The old man looked at his son and said; “too much mouth" and walked back to continue eating his lunch. As the work crew howled with glee at big Mike showing up little Mike, the son sheepishly went over and sat down next to his father. His dad immediately started talking about an idea he had to get more air pressure out of the factory’s compressors. Nothing more needed to be said about his son’s arrogance. The lesson had been given. The lesson had been learned.
The son also tells of the day his father had dropped a 400 pound cake of ice on his foot.
That evening, in the locker room as they cleaned up to go home, the son remembers his father’s foot was discolored and so badly swollen that the toes were hardly distinguishable from one another. The father gave that look to his son. The man never did tell his wife. The son never told his mother. For two months the man hobbled around the plant. For two months he never took a day off work.
The man, who never lectured, gave all his children their own lessons in life. All the lessons carried the same basic tenets. You don’t steal, you don’t cheat and you don’t lie. You always take seriously what you are doing, and you do it as best as you can.
The man who loved to grumble about the world never could be remembered as grumbling about his lot in life. The oldest son wishes he knew what his father thought of his life. He wishes he had asked just once what his dad had once dreamed of becoming before he got caught up in the tide of raising five children.
As the father approached the age when many begin to think of retirement, he was struck with Alzheimer’s. His last two years on Earth were sad memories to a family who remembered the man with the most powerful of minds being mentally laid to waste. The man’s last year of life was spent in bed. His mind was completely gone. His tougher than nails body refusing to give in.
Finally in December of 1983, the man’s body gave up. After 63 hard years the man could finally rest.
The oldest son recalls after his father’s death of going through some of his father’s papers. Included was the military DD214 form of his father’s service record. Under campaigns: were listed North Africa, Sicily, Normandy and the Battle of The Bulge. The father had never bragged about his military status. Once again the father was telling his son how to be humble.
At the father’s funeral, the son remarked how frail the once 6 ft, 190 lb man had become. A sad reflection on his father’s last worldly appearance, the son thought of what the funeral directors must have done to that gnarled old body for it to lay peacefully in the casket. For months the dad had been locked in a fetal position, his hands clenched into fists. One last tough thing for his dad to have to do, the son thought.
As the wake went on, family and friends as well as co-workers came to pay their respects. All that the son could focus on were the flowers displayed around his father’s bier.

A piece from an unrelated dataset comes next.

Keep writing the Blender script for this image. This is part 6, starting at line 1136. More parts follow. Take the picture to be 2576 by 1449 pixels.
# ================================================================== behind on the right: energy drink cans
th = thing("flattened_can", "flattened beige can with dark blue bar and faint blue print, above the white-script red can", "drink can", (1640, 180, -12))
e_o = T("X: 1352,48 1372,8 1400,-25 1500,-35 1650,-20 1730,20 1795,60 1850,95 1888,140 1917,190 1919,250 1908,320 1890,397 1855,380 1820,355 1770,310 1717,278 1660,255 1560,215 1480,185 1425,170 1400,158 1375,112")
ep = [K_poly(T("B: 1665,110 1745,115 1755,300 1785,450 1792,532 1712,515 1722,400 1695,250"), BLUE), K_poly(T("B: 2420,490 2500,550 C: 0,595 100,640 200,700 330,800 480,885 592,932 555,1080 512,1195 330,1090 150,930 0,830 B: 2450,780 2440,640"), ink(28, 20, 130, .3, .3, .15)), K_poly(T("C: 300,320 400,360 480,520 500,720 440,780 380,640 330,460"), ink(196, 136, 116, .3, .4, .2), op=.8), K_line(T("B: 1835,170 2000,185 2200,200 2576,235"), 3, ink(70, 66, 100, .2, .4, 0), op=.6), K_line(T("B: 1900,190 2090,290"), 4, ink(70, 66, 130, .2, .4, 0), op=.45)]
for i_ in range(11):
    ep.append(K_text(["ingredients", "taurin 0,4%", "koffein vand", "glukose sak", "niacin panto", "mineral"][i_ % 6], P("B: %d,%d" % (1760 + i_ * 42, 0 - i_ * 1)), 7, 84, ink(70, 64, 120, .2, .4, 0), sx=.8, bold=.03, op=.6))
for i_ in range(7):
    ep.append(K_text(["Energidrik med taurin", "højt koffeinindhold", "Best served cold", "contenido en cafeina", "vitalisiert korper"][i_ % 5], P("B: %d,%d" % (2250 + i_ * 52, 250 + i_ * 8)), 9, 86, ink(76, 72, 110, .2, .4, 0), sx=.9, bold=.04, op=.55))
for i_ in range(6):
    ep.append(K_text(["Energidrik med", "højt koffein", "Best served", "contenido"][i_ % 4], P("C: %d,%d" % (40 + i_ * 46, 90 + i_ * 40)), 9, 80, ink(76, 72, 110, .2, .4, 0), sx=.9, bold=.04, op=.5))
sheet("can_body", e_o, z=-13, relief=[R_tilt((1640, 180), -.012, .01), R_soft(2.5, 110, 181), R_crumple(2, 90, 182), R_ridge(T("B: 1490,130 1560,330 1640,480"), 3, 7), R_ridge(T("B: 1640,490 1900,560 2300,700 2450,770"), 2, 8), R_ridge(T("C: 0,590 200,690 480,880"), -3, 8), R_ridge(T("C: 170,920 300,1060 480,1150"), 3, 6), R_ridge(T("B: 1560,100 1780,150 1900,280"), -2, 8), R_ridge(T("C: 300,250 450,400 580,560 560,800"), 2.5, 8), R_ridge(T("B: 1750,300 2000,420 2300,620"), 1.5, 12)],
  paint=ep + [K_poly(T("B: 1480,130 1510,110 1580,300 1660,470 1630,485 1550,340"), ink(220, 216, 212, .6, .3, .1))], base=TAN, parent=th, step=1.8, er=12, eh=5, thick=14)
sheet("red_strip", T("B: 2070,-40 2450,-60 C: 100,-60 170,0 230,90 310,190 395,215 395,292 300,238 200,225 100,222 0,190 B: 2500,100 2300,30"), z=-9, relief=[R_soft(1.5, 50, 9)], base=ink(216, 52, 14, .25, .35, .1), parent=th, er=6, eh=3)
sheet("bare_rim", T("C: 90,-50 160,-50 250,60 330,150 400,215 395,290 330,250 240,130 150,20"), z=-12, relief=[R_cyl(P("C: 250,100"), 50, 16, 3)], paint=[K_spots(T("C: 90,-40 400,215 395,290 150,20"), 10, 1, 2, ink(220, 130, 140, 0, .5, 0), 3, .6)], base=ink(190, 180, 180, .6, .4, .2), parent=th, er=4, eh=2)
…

A dozen magnificent floral wreaths adorned the parlor, giving off that strange sweet smell that we have all come to associate with a wake. In the corner sat a small rubber plant in a clay vase. It was distinctive for its lack of elegance when compared to the more beautiful and obviously more expensive arrays.
The little plant carried a tag saying it was from the owners of the company the old man had given the best thirty-seven years of his life to. It was the only respect the man would receive from his employer. No one representing the company had enough time to say “goodbye" and “thank you" to a man who had given them almost four decades of selfless effort.
The son vowed to always remember that little plant and always understand that everyone who ever would work for him would always receive the dignities of respect and appreciation. Even in death, the father had one last lesson to teach his son.
This Father’s Day, it is a given that the five children will tell stories about their dad. There no longer is a need or a purpose in remembering the man’s faults. It is to the point that recalling the best essence of what he was is all that is required. The oldest son will have his own thoughts on his father.
“Happy Father’s Day", dad. I will always miss you.